Posts Tagged ‘E. San Juan Jr’

GMA News

Noted Filipino scholar E. San Juan Jr intervenes again in the urgent debates in racial conflicts and international relations with two scholarly works.

In the midst of the flag-waving lunacy afflicting the U.S. after 9/11 and the current racist war on national liberation struggles, San Juan seems to be a solitary “voice in the wilderness.”

His new collection of essays on cultural theory and comparative politics, In The Wake of Terror: Class, Race, Nation, Ethnicity in the Postmodern World (Lexington Books), offers critiques of U.S. interventions and the destructive effects of globalized neoliberalism in culture and humanistic studies. It focuses on the dialectic of class, race and ethnicity in the context of global capitalism.

The other important work to be released by Palgrave Macmillan (local imprint by Anvil Publishing) this September is US Imperialism and Revolution in the Philippines where San Juan reviews the record of U.S. colonialism and neocolonial domination of the Philippines, centering on a critique of the ideological mechanisms of cultural and political control in imperial discourse and practices.

The book contains documents on the human-rights violations of the Arroyo regime, including the verdict of the Permanent People’s Tribunal Session 2 at The Hague, Netherlands, last March 2007.
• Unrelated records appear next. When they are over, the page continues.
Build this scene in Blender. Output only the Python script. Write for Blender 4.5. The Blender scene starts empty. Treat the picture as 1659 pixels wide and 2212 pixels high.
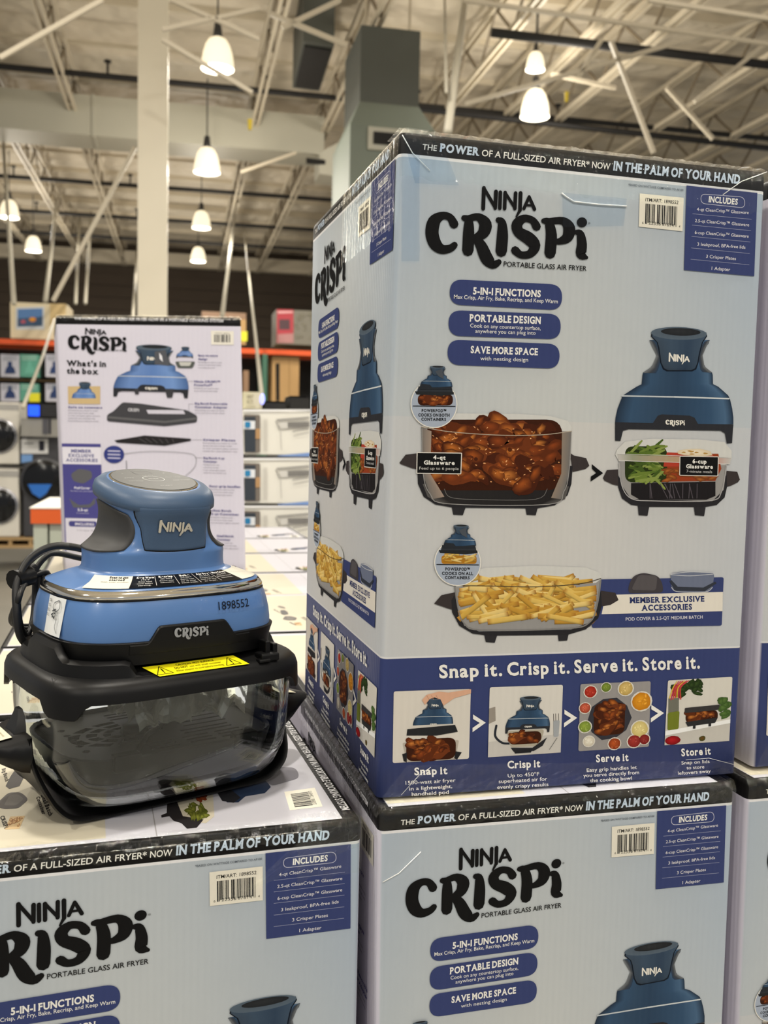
import bpy, bmesh, math, random
import numpy as np
from mathutils import Vector, Matrix, noise
from mathutils.geometry import tessellate_polygon

random.seed(7)
SC = bpy.context.scene
COL = SC.collection
PI = math.pi

# ------------------------------------------------------------------ camera
FPX = 2090.0
CAM = Vector((-0.2525, -0.9395, 0.3751))
_r = Vector((0.96672, -0.2549, 0.02166)).normalized()
_f = Vector((0.25582, 0.96353, -0.07852)); _f = (_f - _r * _f.dot(_r)).normalized()
_d = _f.cross(_r)
RIGHT, FWD, DOWN = _r, _f, _d
cd = bpy.data.cameras.new('camera')
cam = bpy.data.objects.new('camera', cd); COL.objects.link(cam)
cd.sensor_fit = 'VERTICAL'; cd.sensor_height = 24.0; cd.lens = FPX / 2212 * 24.0
cd.clip_start = 0.02; cd.clip_end = 200
M = Matrix.Identity(4)
for i in range(3):
    M[i][0] = RIGHT[i]; M[i][1] = -DOWN[i]; M[i][2] = -FWD[i]; M[i][3] = CAM[i]
cam.matrix_world = M
cd.dof.use_dof = True; cd.dof.focus_distance = 1.05; cd.dof.aperture_fstop = 5.2
SC.camera = cam

# ------------------------------------------------------------------ world, exposure
w = bpy.data.worlds.new('hall_light'); SC.world = w; w.use_nodes = True
bg = w.node_tree.nodes['Background']; bg.inputs[0].default_value = (0.985, 0.98, 0.975, 1); bg.inputs[1].default_value = 0.43
SC.view_settings.view_transform = 'Standard'; SC.view_settings.look = 'None'
SC.view_settings.gamma = 1; SC.view_settings.use_curve_mapping = False
SC.view_settings.exposure = -0.14
SC.cycles.use_denoising = True
SC.cycles.max_bounces = 10; SC.cycles.transmission_bounces = 10; SC.cycles.transparent_max_bounces = 16
SC.cycles.sample_clamp_indirect = 6.0
LAMP_POWER = 84.0

# measuring helpers: a sight line of the photograph met with a real plane gives a real place
def ray(px, py):
    return (FWD + RIGHT * ((px - 829.5) / FPX) + DOWN * ((py - 1106) / FPX))
def onz(px, py, z):
    d = ray(px, py); return CAM + d * ((z - CAM.z) / d.z)
def ony(px, py, y):
    d = ray(px, py); return CAM + d * ((y - CAM.y) / d.y)
def onx(px, py, x):
    d = ray(px, py); return CAM + d * ((x - CAM.x) / d.x)
def proj(P):
    q = Vector(P) - CAM; z = q.dot(FWD); return 829.5 + FPX * q.dot(RIGHT) / z, 1106 + FPX * q.dot(DOWN) / z
# the hall is turned a little from the cartons
_h = ray(391, 931); HY = Vector((_h.x, _h.y, 0)).normalized(); HX = Vector((HY.y, -HY.x, 0))
def hall(x, y, z):
    """hall coordinates: x right, y away, z up, from the camera's foot point at camera height"""
    return Vector((CAM.x, CAM.y, CAM.z)) + HX * x + HY * y + Vector((0, 0, z))
def hdep(px, py, dep):
    d = ray(px, py); t = dep / d.dot(HY); q = d * t
    return Vector((q.dot(HX), dep, q.z))
def hz(px, py, z):
    d = ray(px, py); t = z / d.z; q = d * t
    return Vector((q.dot(HX), q.dot(HY), z))
HALL_ROT = math.atan2(HX.y, HX.x)
FLOOR_Z = -1.50            # world z of the floor

# ------------------------------------------------------------------ materials
def lin(c):
    c = c / 255.0
    return c / 12.92 if c <= 0.04045 else ((c + 0.055) / 1.055) ** 2.4
def rgb(*c):
    if len(c) == 1: c = c[0]
    return (lin(c[0]), lin(c[1]), lin(c[2]), 1.0)
MATS = {}
def mat(name, col=(200, 200, 200), rough=.5, metal=0., spec=.5, trans=0., ior=1.45, emit=None, estr=0., coat=0., alpha=1.):
    if name in MATS: return MATS[name]
    m = bpy.data.materials.new(name); m.use_nodes = True
    b = m.node_tree.nodes['Principled BSDF']
    b.inputs['Base Color'].default_value = rgb(col); b.inputs['Roughness'].default_value = rough
    b.inputs['Metallic'].default_value = metal; b.inputs['Specular IOR Level'].default_value = spec
    b.inputs['Transmission Weight'].default_value = trans; b.inputs['IOR'].default_value = ior
    b.inputs['Coat Weight'].default_value = coat; b.inputs['Alpha'].default_value = alpha
    if emit: b.inputs['Emission Color'].default_value = rgb(emit); b.inputs['Emission Strength'].default_value = estr
    MATS[name] = m; return m
def add_noise(m, scale=30, amount=.12, bump=0., bscale=None, dist=.001, coords='Object'):
    """slight grain in the base colour and in the relief"""
    nt = m.node_tree; b = nt.nodes['Principled BSDF']
    tc = nt.nodes.new('ShaderNodeTexCoord'); n = nt.nodes.new('ShaderNodeTexNoise'); n.inputs['Scale'].default_value = scale
    n.inputs['Detail'].default_value = 4
    nt.links.new(tc.outputs[coords], n.inputs['Vector'])
    if amount:
        base = b.inputs['Base Color'].default_value[:]
        mx = nt.nodes.new('ShaderNodeMix'); mx.data_type = 'RGBA'
        mx.inputs['A'].default_value = tuple(max(0, x * (1 - amount)) for x in base[:3]) + (1,)
        mx.inputs['B'].default_value = tuple(min(1, x * (1 + amount)) for x in base[:3]) + (1,)
        nt.links.new(n.outputs['Fac'], mx.inputs['Factor']); nt.links.new(mx.outputs['Result'], b.inputs['Base Color'])
    if bump:
        n2 = nt.nodes.new('ShaderNodeTexNoise'); n2.inputs['Scale'].default_value = bscale or scale
        nt.links.new(tc.outputs[coords], n2.inputs['Vector'])
        bp = nt.nodes.new('ShaderNodeBump'); bp.inputs['Strength'].default_value = bump; bp.inputs['Distance'].default_value = dist
        nt.links.new(n2.outputs['Fac'], bp.inputs['Height']); nt.links.new(bp.outputs['Normal'], b.inputs['Normal'])
    return m
def ink_material(name, rough, ribs=0., coat=0.):
    """printed board: the colour of the print is stored per polygon; ribs = corrugation relief"""
    m = mat(name, (255, 255, 255), rough, coat=coat, spec=.14)
    nt = m.node_tree; b = nt.nodes['Principled BSDF']
    a = nt.nodes.new('ShaderNodeAttribute'); a.attribute_name = 'ink'
    nt.links.new(a.outputs['Color'], b.inputs['Base Color'])
    if ribs:
        tc = nt.nodes.new('ShaderNodeTexCoord'); sp = nt.nodes.new('ShaderNodeSeparateXYZ')
        nt.links.new(tc.outputs['Object'], sp.inputs[0])
        ad = nt.nodes.new('ShaderNodeMath'); ad.operation = 'ADD'
        nt.links.new(sp.outputs['X'], ad.inputs[0]); nt.links.new(sp.outputs['Y'], ad.inputs[1])
        mu = nt.nodes.new('ShaderNodeMath'); mu.operation = 'MULTIPLY'; mu.inputs[1].default_value = 2 * PI / .0072
        nt.links.new(ad.outputs[0], mu.inputs[0])
        sn = nt.nodes.new('ShaderNodeMath'); sn.operation = 'SINE'; nt.links.new(mu.outputs[0], sn.inputs[0])
        n = nt.nodes.new('ShaderNodeTexNoise'); n.inputs['Scale'].default_value = 16; n.inputs['Detail'].default_value = 3
        nt.links.new(tc.outputs['Object'], n.inputs['Vector'])
        m2 = nt.nodes.new('ShaderNodeMath'); m2.operation = 'MULTIPLY_ADD'; m2.inputs[1].default_value = 9
        nt.links.new(n.outputs['Fac'], m2.inputs[0]); nt.links.new(sn.outputs[0], m2.inputs[2])
        bp = nt.nodes.new('ShaderNodeBump'); bp.inputs['Strength'].default_value = ribs; bp.inputs['Distance'].default_value = .0002
        nt.links.new(m2.outputs[0], bp.inputs['Height']); nt.links.new(bp.outputs['Normal'], b.inputs['Normal'])
    return m
INK = ink_material('printed_board', .42, .3)
INKP = ink_material('printed_label', .45)
def film_material(name, fac_min=.04, tint=(235, 235, 225), rough=.08, bump=.6, bscale=60, gl=.5):
    """clear tape / thin film: mostly see-through with a gloss"""
    m = bpy.data.materials.new(name); m.use_nodes = True; nt = m.node_tree
    nt.nodes.clear(); out = nt.nodes.new('ShaderNodeOutputMaterial')
    tr = nt.nodes.new('ShaderNodeBsdfTransparent'); tr.inputs[0].default_value = rgb(tint)
    g = nt.nodes.new('ShaderNodeBsdfGlossy'); g.inputs['Roughness'].default_value = rough
    fr = nt.nodes.new('ShaderNodeFresnel'); fr.inputs['IOR'].default_value = 1.5
    tc = nt.nodes.new('ShaderNodeTexCoord'); n = nt.nodes.new('ShaderNodeTexNoise'); n.inputs['Scale'].default_value = bscale
    n.inputs['Detail'].default_value = 5
    nt.links.new(tc.outputs['Object'], n.inputs['Vector'])
    bp = nt.nodes.new('ShaderNodeBump'); bp.inputs['Strength'].default_value = bump; bp.inputs['Distance'].default_value = .002
    nt.links.new(n.outputs['Fac'], bp.inputs['Height'])
    nt.links.new(bp.outputs['Normal'], g.inputs['Normal']); nt.links.new(bp.outputs['Normal'], fr.inputs['Normal'])
    mp = nt.nodes.new('ShaderNodeMath'); mp.operation = 'MULTIPLY_ADD'; mp.inputs[1].default_value = gl; mp.inputs[2].default_value = fac_min
    nt.links.new(fr.outputs[0], mp.inputs[0])
    nt.links.new(mp.outputs[0], g.inputs['Color']); mx = nt.nodes.new('ShaderNodeAddShader')
    nt.links.new(tr.outputs[0], mx.inputs[0]); nt.links.new(g.outputs[0], mx.inputs[1]); nt.links.new(mx.outputs[0], out.inputs[0])
    MATS[name] = m; return m

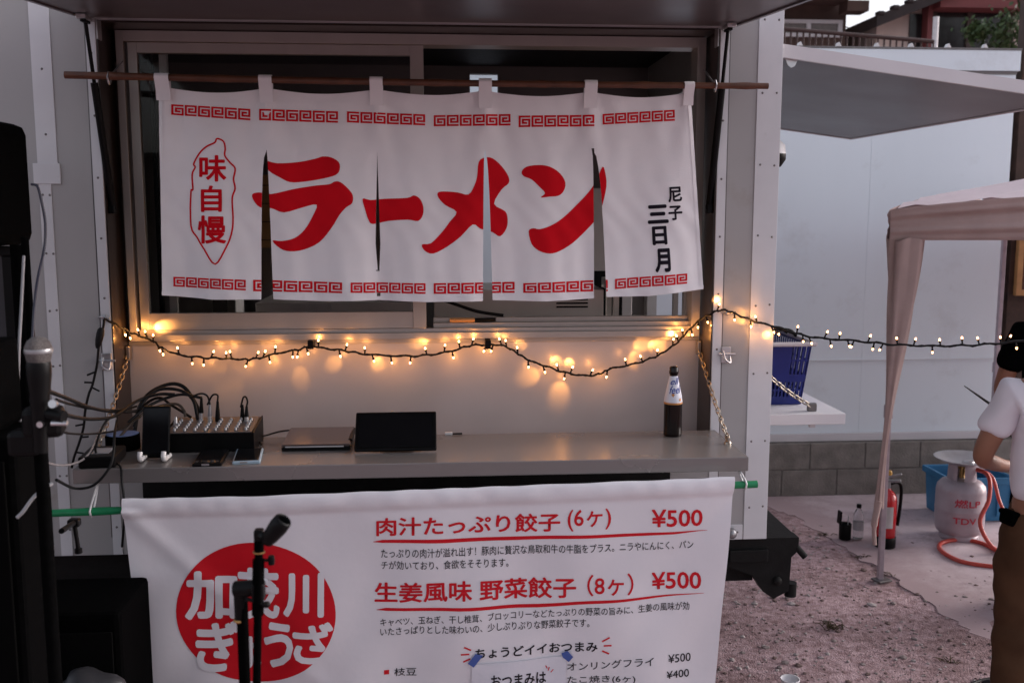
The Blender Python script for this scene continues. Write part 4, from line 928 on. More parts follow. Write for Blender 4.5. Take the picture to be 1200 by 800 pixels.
# tablet leaning back
tb = thing('tablet', (-.14, 3.15, ZC), 'black tablet with dark screen propped upright on the counter', 'tablet')
ca = Vector((-.141, 3.168, ZC + .082)); lean = radians(-52)
tl = Vector((0, sin(radians(48)), cos(radians(48))))
p0 = Vector((-.141, 3.088, ZC + .006)); hgt = .150; c = p0 + tl * hgt / 2
mb = MB(); mb.obox(c, .258, .010, hgt, (-radians(48), 0, .005), 0, .004); mb.build('shell', M_blk, tb)
nrm = Vector((0, -cos(radians(48)), sin(radians(48))))
mb = MB(); mb.obox(c + nrm * .0055, .232, .0014, hgt - .026, (-radians(48), 0, .005), 0, .0005); mb.build('screen', M_gloss, tb)
mb = MB(); tp = p0 + tl * hgt; 
for dx in (-.012, .016): mb.box(tp.x + dx - .005, tp.x + dx + .005, tp.y - .004, tp.y + .006, tp.z, tp.z + .004, 0, .001)
mb.build('button', M_silver, tb)
mb = MB(); mb.slab([p0 + Vector((-.08, .05, 0)), p0 + Vector((.08, .05, 0)), p0 + Vector((.05, .16, -.004)), p0 + Vector((-.05, .16, -.004))], (0, 0, .004)); mb.slab([p0 + Vector((-.05, .15, -.004)), p0 + Vector((.05, .15, -.004)), tp + Vector((.05, -.008, -.03)), tp + Vector((-.05, -.008, -.03))], (0, .004, .0)); mb.build('stand_flap', M_blk, tb)
x, y = put(526, 508); mb = MB(); mb.box(x - .014, x + .012, 3.322, 3.332, ZC, ZC + .01, 0, .002); mb.tube([(x + .012, 3.326, ZC + .004), (x + .045, 3.328, ZC + .004)], .003, 6, 1); tag(mb.build('cable_plug', [M_wplas, M_rub]), 'tiny white plug lying at the counter back right of the tablet', 'plug')
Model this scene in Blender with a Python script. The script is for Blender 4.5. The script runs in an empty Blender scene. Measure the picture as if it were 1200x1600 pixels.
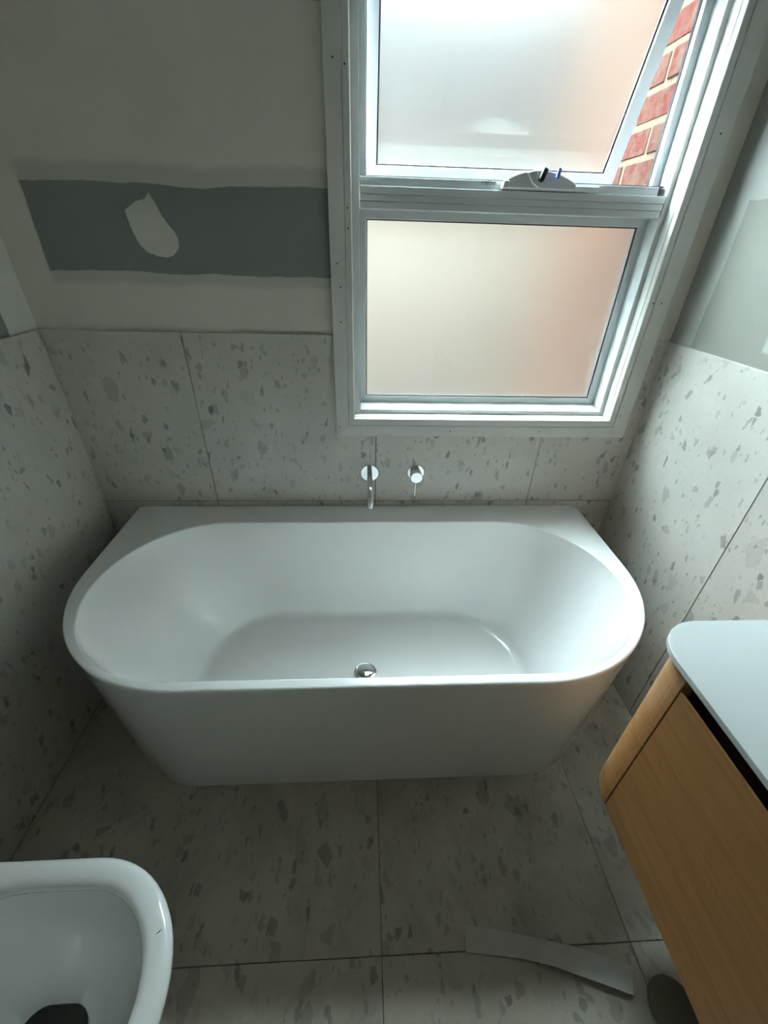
import bpy, bmesh, math, random
from mathutils import Vector, Matrix, Euler

random.seed(7)
scene = bpy.context.scene
COL = scene.collection

# ------------------------------------------------------------------ camera
def look_axes(pitch, yaw, roll):
    p, y, r = map(math.radians, (pitch, yaw, roll))
    f = Vector((math.sin(y) * math.cos(p), math.cos(y) * math.cos(p), math.sin(p)))
    rt = Vector((math.cos(y), -math.sin(y), 0))
    up = rt.cross(f)
    return rt * math.cos(r) + up * math.sin(r), -rt * math.sin(r) + up * math.cos(r), f

cam_data = bpy.data.cameras.new('camera')
cam = bpy.data.objects.new('camera', cam_data)
COL.objects.link(cam)
rt, up, fw = look_axes(-32.7615, 3.4909, 1.7298)
cam.matrix_world = Matrix(((rt.x, up.x, -fw.x, -0.0087), (rt.y, up.y, -fw.y, -1.3869),
                           (rt.z, up.z, -fw.z, 1.4422), (0, 0, 0, 1)))
cam_data.sensor_fit = 'VERTICAL'
cam_data.sensor_height = 32.0
cam_data.lens = 650.97 / 1600 * 32.0
cam_data.clip_start = 0.02
scene.camera = cam

# ------------------------------------------------------------------ overcast sky, exposure
world = bpy.data.worlds.new('overcast_sky')
scene.world = world
world.use_nodes = True
bg = world.node_tree.nodes['Background']
bg.inputs[0].default_value = (0.71, 0.885, 0.99, 1)
bg.inputs[1].default_value = 84.0
scene.view_settings.view_transform = 'Standard'
scene.view_settings.look = 'None'
scene.view_settings.gamma = 1
scene.view_settings.use_curve_mapping = False
scene.view_settings.exposure = 0.90
scene.cycles.use_guiding = True          # cleaner light through the frosted panes
scene.cycles.max_bounces = 12
scene.cycles.diffuse_bounces = 7
scene.cycles.glossy_bounces = 6
scene.cycles.transmission_bounces = 10
scene.cycles.sample_clamp_indirect = 40

# ------------------------------------------------------------------ node helpers
def new_mat(name):
    m = bpy.data.materials.new(name)
    m.use_nodes = True
    nt = m.node_tree
    return m, nt, nt.nodes['Principled BSDF']

class NT:
    def __init__(self, nt): self.nt = nt
    def n(self, t, **kw):
        nd = self.nt.nodes.new(t)
        for k, v in kw.items(): setattr(nd, k, v)
        return nd
    def l(self, a, b): self.nt.links.new(a, b)
    def val(self, sock, v):
        if hasattr(v, 'links') or isinstance(v, bpy.types.NodeSocket): self.l(v, sock)
        else: sock.default_value = v
    def math(self, op, a, b=0.0, c=0.0, clamp=False):
        nd = self.n('ShaderNodeMath', operation=op); nd.use_clamp = clamp
        for i, v in enumerate((a, b, c)): self.val(nd.inputs[i], v)
        return nd.outputs[0]
    def vmath(self, op, a, b=(0, 0, 0)):
        nd = self.n('ShaderNodeVectorMath', operation=op)
        self.val(nd.inputs[0], a)
        if op == 'SCALE': self.val(nd.inputs[3], b)
        else: self.val(nd.inputs[1], b)
        return nd.outputs[0]
    def mix(self, f, a, b, blend='MIX'):
        nd = self.n('ShaderNodeMix', data_type='RGBA', blend_type=blend)
        self.val(nd.inputs[0], f); self.val(nd.inputs[6], a); self.val(nd.inputs[7], b)
        return nd.outputs[2]
    def noise(self, vec, scale, detail=3, rough=0.55, dist=0.0):
        nd = self.n('ShaderNodeTexNoise')
        if vec is not None: self.l(vec, nd.inputs['Vector'])
        nd.inputs['Scale'].default_value = scale
        nd.inputs['Detail'].default_value = detail
        nd.inputs['Roughness'].default_value = rough
        nd.inputs['Distortion'].default_value = dist
        return nd.outputs['Fac'], nd.outputs['Color']
    def ramp(self, fac, lo, hi):
        nd = self.n('ShaderNodeMapRange'); nd.clamp = True
        self.val(nd.inputs[0], fac); nd.inputs[1].default_value = lo; nd.inputs[2].default_value = hi
        return nd.outputs[0]
    def smooth(self, fac, lo, hi):
        nd = self.n('ShaderNodeMapRange', interpolation_type='SMOOTHSTEP')
        self.val(nd.inputs[0], fac); nd.inputs[1].default_value = lo; nd.inputs[2].default_value = hi
        return nd.outputs[0]

def simple(name, col, rough=0.5, metal=0.0, spec=0.5, coat=0.0, vary=0.04, scale=6.0, bump=0.0):
    m, nt, b = new_mat(name); h = NT(nt)
    tc = h.n('ShaderNodeTexCoord').outputs['Object']
    f, _ = h.noise(tc, scale, 4)
    lo = tuple(c * (1 - vary) for c in col) + (1,)
    hi = tuple(min(1, c * (1 + vary)) for c in col) + (1,)
    h.l(h.mix(h.ramp(f, 0.3, 0.7), lo, hi), b.inputs['Base Color'])
    b.inputs['Roughness'].default_value = rough
    b.inputs['Metallic'].default_value = metal
    b.inputs['Specular IOR Level'].default_value = spec
    b.inputs['Coat Weight'].default_value = coat
    b.inputs['Coat Roughness'].default_value = 0.02
    if bump:
        f2, _ = h.noise(tc, 90, 3)
        bp = h.n('ShaderNodeBump'); bp.inputs['Strength'].default_value = bump
        bp.inputs['Distance'].default_value = 0.002
        h.l(f2, bp.inputs['Height']); h.l(bp.outputs[0], b.inputs['Normal'])
    return m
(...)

A Filipino resident in the US, San Juan is an internationally recognized cultural critic whose works have been translated into French, German, Russian, Chinese, Spanish, and other languages.

San Juan’s two previous books, Racial Formations/Critical Transformations (Humanity Books), now a classic in ethnic studies, and After Postcolonialism: Remapping Philippines-U.S. Confrontations (Rowman and Littlefield), won the Myers Human Rights Awards. He has also received a MELUS award and the Asian American Association Prize for distinguished contributions to the discipline of cultural studies.